Point them to the fact that, even in their disappointments and failures, the fact that they’re still hanging on shows God hasn’t let them go.
Tell them what you appreciate about them, what areas they’re strong and gifted in.
Love them when they’ve let you down.
Don’t hold a record of wrongs against them.
Hug them tightly and tell them you love them no matter what.
A few years ago I was having a REALLY hard time after a colossal anger and self-control failure and the tidal wave of accompanying shame. I isolated myself for two days. It was ugly. There were plenty of voices who let me know what I was doing wrong, which only compounded what I already knew. It wasn’t until my oldest daughter left me a note that said she loved me and missed me being a part that I found the courage to overcome my shame and not believe what I felt. I believed her and that brought me out of my downward spiral.
The good news of Jesus does not just forgive us of our sin. He gives us new life. If we can use the power of our words and love to bring about new life in others, isn’t that feeding a river that no amount of guilt could ever reproduce?
Live as free men and women, ye sons and daughters of the King.
The Armory
If you didn’t notice, where we really fall off the rails and go sideways is when we start believing things that aren’t true or are twisted distortions of the truth.
The enemy would love to see anyone become ineffective.
It’s easy to believe lies. It’s easy to believe flattery.
It’s easy to seek knowledge off limits to you.
It is hard to resist. It’s hard to live in light of who you already are if you are that son or daughter of the King.
So, with encouragement and with caution, the girding up today focuses on our heart and mind.

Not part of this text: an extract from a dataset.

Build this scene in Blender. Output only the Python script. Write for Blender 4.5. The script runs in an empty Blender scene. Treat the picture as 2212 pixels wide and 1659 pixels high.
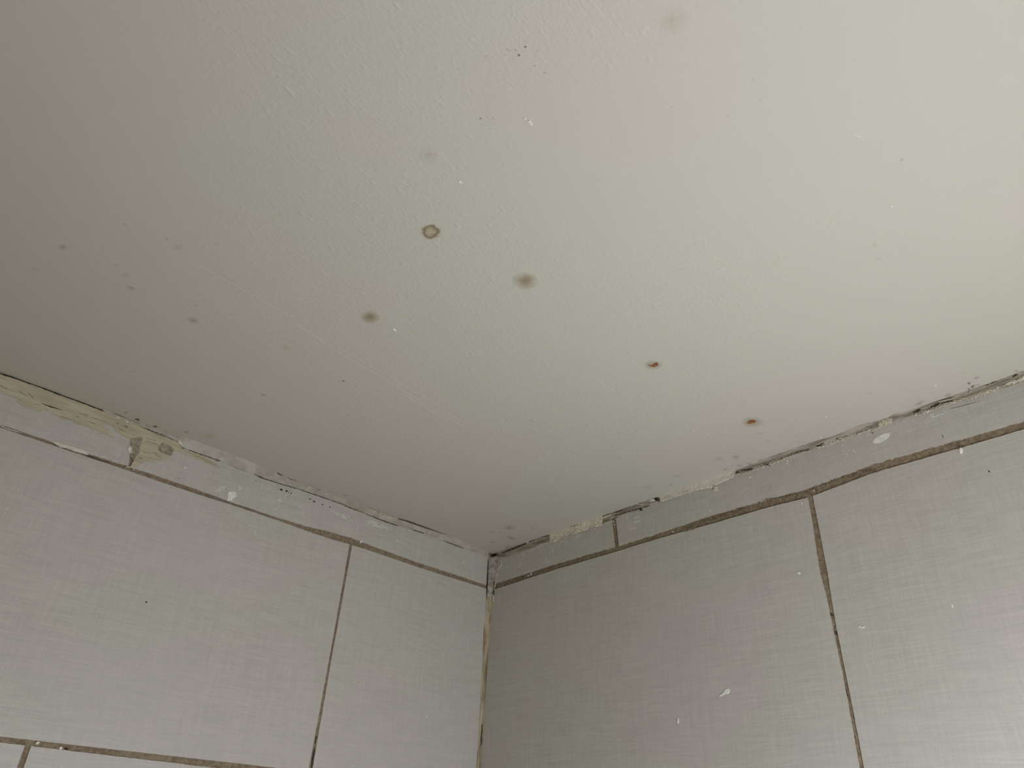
import bpy, bmesh, math, random
from mathutils import Vector, Matrix, noise

# ------------------------------------------------------------------ camera, world, light, exposure
W, H = 2212, 1659
ZC = 2.40                                   # ceiling height
CAM = Vector((-0.76113504, -0.89358866, -0.42973569 + ZC))
F = 1561.542952877455
R = Matrix(((0.7301497983140033, -0.6816232799893213, 0.047654760503224536),
            (0.4053615783898744, 0.37596361269794387, -0.8332666756161441),
            (0.5500575086182262, 0.6277269040782861, 0.5508136446285623)))   # rows: right, down, forward
sc = bpy.context.scene
COL = sc.collection
cam_data = bpy.data.cameras.new('camera')
cam_data.sensor_width = 36.0
cam_data.lens = F / W * 36.0
cam_data.clip_start = 0.01
cam = bpy.data.objects.new('camera', cam_data)
COL.objects.link(cam)
m = Matrix((R[0], -R[1], -R[2])).transposed().to_4x4()
m.translation = CAM
cam.matrix_world = m
sc.camera = cam

world = bpy.data.worlds.new('world'); sc.world = world
world.use_nodes = True
bgn = world.node_tree.nodes['Background']
bgn.inputs[0].default_value = (0.80, 0.88, 1.0, 1)
bgn.inputs[1].default_value = 0.35

vs = sc.view_settings
vs.view_transform = 'Standard'; vs.look = 'None'; vs.gamma = 1.0; vs.exposure = 0.0
vs.use_curve_mapping = False

RX0, RY0 = -1.60, -1.60                     # far sides of the small bathroom

def area(name, loc, rot, sx, sy, power, color):
    l = bpy.data.lights.new(name, 'AREA'); l.shape = 'RECTANGLE'
    l.size = sx; l.size_y = sy; l.energy = power; l.color = color
    o = bpy.data.objects.new(name, l); COL.objects.link(o)
    o.location = loc; o.rotation_euler = rot
    return o
FILL_LAMP_E = 30.8
FILL_LAMP = Vector((-0.36, -0.90, ZC - 0.68))     # globe of the added fill lamp, unseen, below and right of the frame
area('window_light', (-0.42, RY0 + 0.03, ZC - 0.50), (math.pi/2, 0, 0), 0.62, 0.55, 1.2, (0.90, 0.96, 1.0))

# ------------------------------------------------------------------ helpers
def at(px, py, pl):
    """point of the plane c (ceiling), l (left wall), r (right wall) seen at a pixel, as plane coords"""
    d = R.transposed() @ Vector(((px - W/2)/F, (py - H/2)/F, 1.0))
    C = CAM - Vector((0, 0, ZC))
    i = {'c': 2, 'l': 1, 'r': 0}[pl]
    t = -C[i] / d[i]
    p = C + d*t
    return {'c': (p.x, p.y), 'l': (p.x, p.z), 'r': (p.y, p.z)}[pl]

def place(pl, u, v, d=0.0):
    """plane coords and distance d in front of the plane -> world"""
    if pl == 'c': return Vector((u, v, ZC - d))
    if pl == 'l': return Vector((u, -d, ZC + v))
    return Vector((-d, u, ZC + v))

CROPS = {1: (0, 780, 7.3733), 2: (220, 860, 7.3733), 3: (460, 960, 7.3733), 4: (700, 1020, 7.3733),
         5: (1040, 1040, 7.3733), 6: (1320, 960, 7.3733), 7: (1600, 860, 7.3733), 8: (1900, 760, 7.0897),
         9: (860, 1050, 5.2667), 0: (0, 0, 1.0)}
def q(crop, pts):
    x0, y0, s = CROPS[crop]
    return [(x0 + x/s, y0 + y/s) for x, y in pts]

def fn(x, s=0.0):
    return noise.noise(Vector((x, s*7.31, s*3.7)))
def fbm(x, s=0.0, o=4):
    a, r_, f = 1.0, 0.0, 1.0
    for _ in range(o):
        r_ += a*fn(x*f, s + f); a *= 0.55; f *= 2.1
    return r_

def interp(tab, x):
    if x <= tab[0][0]: return tab[0][1]
    for (a, fa), (b, fb) in zip(tab, tab[1:]):
        if x <= b: return fa + (fb-fa)*(x-a)/(b-a)
    return tab[-1][1]

def ragged(pts, step, amp, seed, freq=260.0):
    """densify a closed outline (plane coords, metres) and roughen it"""
    out = []
    n = len(pts); s = 0.0
    for i in range(n):
        a = Vector(pts[i]); b = Vector(pts[(i+1) % n])
        L = (b-a).length
        if L < 1e-7: continue
        k = max(1, int(L/step)); nrm = Vector((b.y-a.y, a.x-b.x))/L
        for j in range(k):
            t = j/k
            e = fbm((s + L*t)*freq, seed)*amp
            p_ = a.lerp(b, t) + nrm*e
            out.append((p_.x, p_.y))
        s += L
    return out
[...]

“Guard your heart with all diligence, For from it flow the springs of life.”
Dropping Anchor
John Piper wrote a book called Battling Unbelief. One of the main ideas there was to fight sin with superior pleasure. Much of that was in the vertical relationship between the reader and God. What I’m trying to get at with this fire of encouragement idea is working to fight sin with superior pleasure in a horizontal way, where we help one another do it. It’s not just positive thinking where we only see the good. Our hearts do love to make idols out of anything, from the smallest trinket to the smallest offense, and that has to be brought up. However, if the main thrust of our words to each other is “you need to do better in this” instead of “look what God has done in you!” then we’re never going to grow into who He’s destined for us to be.
I know this went long today and I appreciate you being here with me. If you’re reading Fightin’ Poseidon, you give me the courage to write one more. You give me the long vision to keep writing, keep pondering, keep peering through that kaleidoscopic spyglass into the next storm ahead.

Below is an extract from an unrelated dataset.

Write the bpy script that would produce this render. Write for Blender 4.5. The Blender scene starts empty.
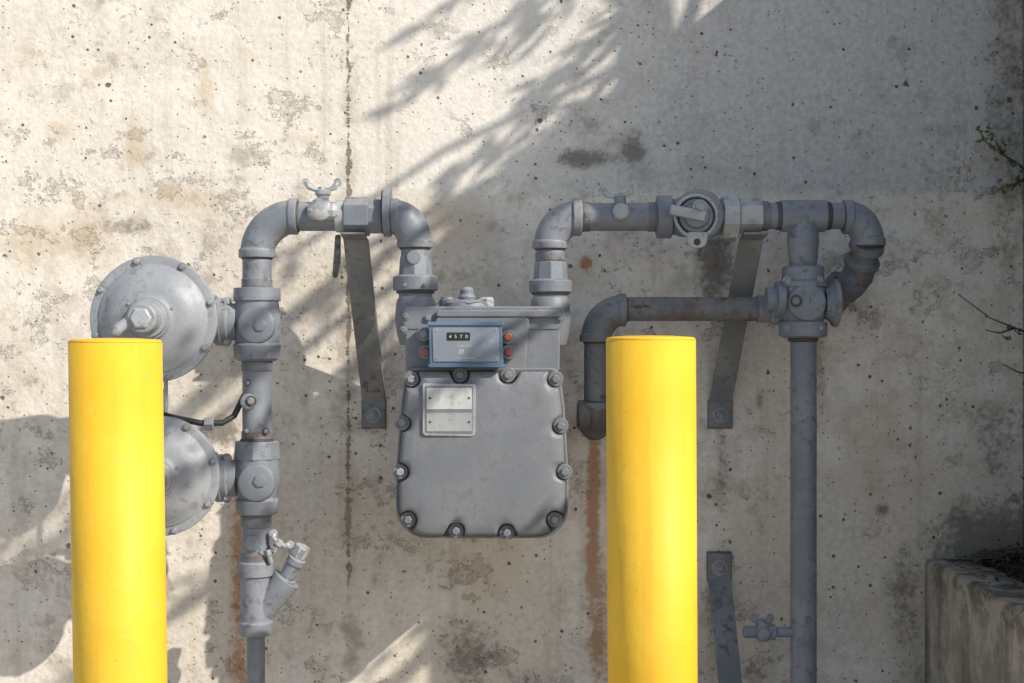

Fill someone’s spine with fire today.
Give them genuine appreciation.
If it’s appropriate, communicate that with some kind of physical contact and embrace them.
You do not know what difference you could make in someone’s life with such a small gesture.

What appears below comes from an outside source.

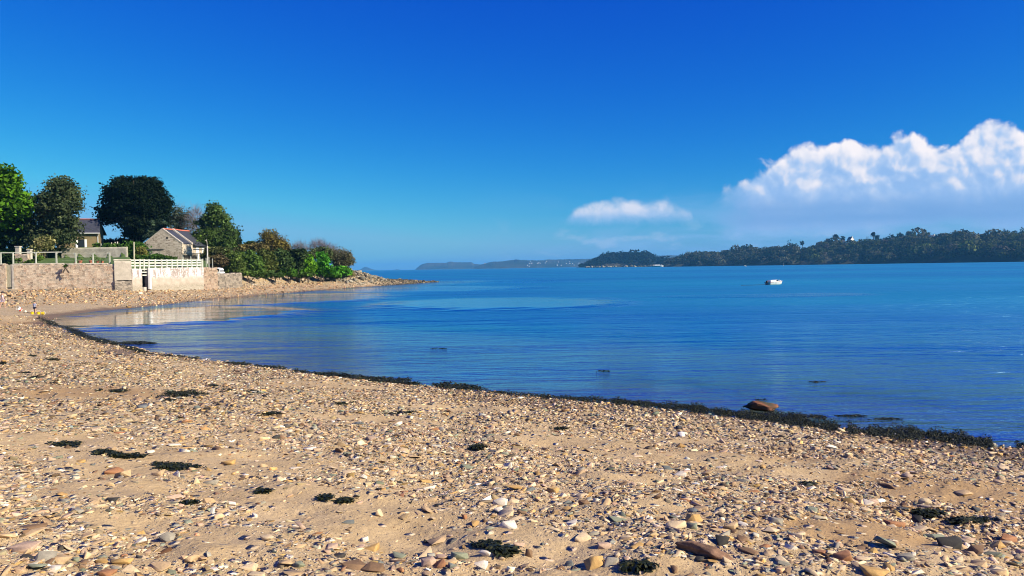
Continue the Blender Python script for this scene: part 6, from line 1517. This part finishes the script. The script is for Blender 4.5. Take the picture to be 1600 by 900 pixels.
    land('far_headland', [(742, 418), (752, 413.6), (765, 411), (770, 409.5), (786, 408.8), (800, 407), (806, 406.3), (830, 407.3), (850, 407.4), (853, 406), (868, 406.3), (885, 405.7), (905, 405.5), (930, 404.5), (960, 404), (990, 402.5), (1020, 400.5), (1045, 399.8), (1060, 399.8), (1100, 399), (1140, 401)], 5200, 1000, 1.0)
    land('islet', [(556, 422.8), (562, 421.8), (568, 418.8), (571, 417.3), (575, 418.2), (583, 420.8), (592, 422), (600, 422.4)], 8000, 250, .6)
    land('islet', [(612, 422), (618, 421.3), (621, 420.6), (624, 421.2), (630, 421.9)], 8000, 150, .4)
    land('rocky_islet', [(774, 419.7), (780, 418.6), (785, 417), (791, 417), (796, 418.6), (801, 419.5)], 4300, 120, .3)
    # village on the far shore
    vil = [(rng.uniform(818, 906), 0) for _ in range(22)] + [(757.5, 1), (759, 1)]
    row = ['nearest the left end', 'in the left part', 'in the middle', 'in the right part', 'nearest the dark point']
    for px, k in vil:
        yb = rng.uniform(409, 416.5) if not k else 412.6; D = 5150 - (416 - yb) * 0 + (416 - yb) * 25 if not k else 6050
        zb_ = Z(px, yb, D); x = (px - 800) / F * D; W_ = rng.uniform(4, 7.5); e = empty('village_house', (x * (D - 260) / D, D - 260, zb_), 'tiny white house of the village on the hazy far shore', 'house', rz=rng.uniform(-.6, .6), group='white village houses on the far shore')
        MB().box(-W_ / 2, W_ / 2, -4, 4, -1, 3.6).build('wall', M['pale_wall'], e); MB().add([(-W_ / 2 - .3, -4.3, 3.6), (W_ / 2 + .3, -4.3, 3.6), (W_ / 2 + .3, 4.3, 3.6), (-W_ / 2 - .3, 4.3, 3.6), (-W_ / 2 - .3, 0, 6.4), (W_ / 2 + .3, 0, 6.4)], [(0, 1, 5, 4), (2, 3, 4, 5), (1, 2, 5), (3, 0, 4), (0, 3, 2, 1)]).build('roof', M['slate'], e)
build_far_shore()

# ------------------------------------------------------------------ the air
def build_haze():
    m_ = bpy.data.materials.new('pale_sea_air'); m_.use_nodes = True; w = NT(m_.node_tree); out = w.n('ShaderNodeOutputMaterial')
    v = w.n('ShaderNodeVolumePrincipled'); v.inputs['Color'].default_value = (.13, .52, 1.0, 1); v.inputs['Density'].default_value = 1.1e-4; v.inputs['Anisotropy'].default_value = .0
    w.link(v.outputs[0], out.inputs['Volume'])
    o = MB().box(-17000, 17000, -17000, 17000, -60, 130).build('haze', m_); tag(o, kind='stuff')
build_haze()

You might actually speak light into their life and dispel the darkness they’re fighting in silence.
Stay Anchored and keep fighting the good fight,
~ J.P. Simons ⚓️
Below Deck: A Deep Dive
It’s remarkable that after I wrote this newsletter, I thought I would dip back into The Screwtape Letters for the first Deep Dive of the year instead of tapping into another section of Precious Remedies. Little did I know how much the next letter from Screwtape would align so much with the content of this issue.
Not only does it talk about sanctification, but almost the entirety of the letter is on what keeps us from encouragement: the little offenses that stack up and now, after spending years with someone, how a mere lifting of an eyebrow or a certain look or tone can send one flying off the handle.
Make no mistake. When you make the decision to encourage someone and press into the relationship and connect with them instead of taking offense at someone and distancing yourself from the relationship and disconnecting with them, you are in a massive battle of spiritual warfare.
It’s late, and I have to send an apology text, even though it’s in the middle of the night.
We cannot let darkness win. The light will overcome.
Choose in this moment who you will serve.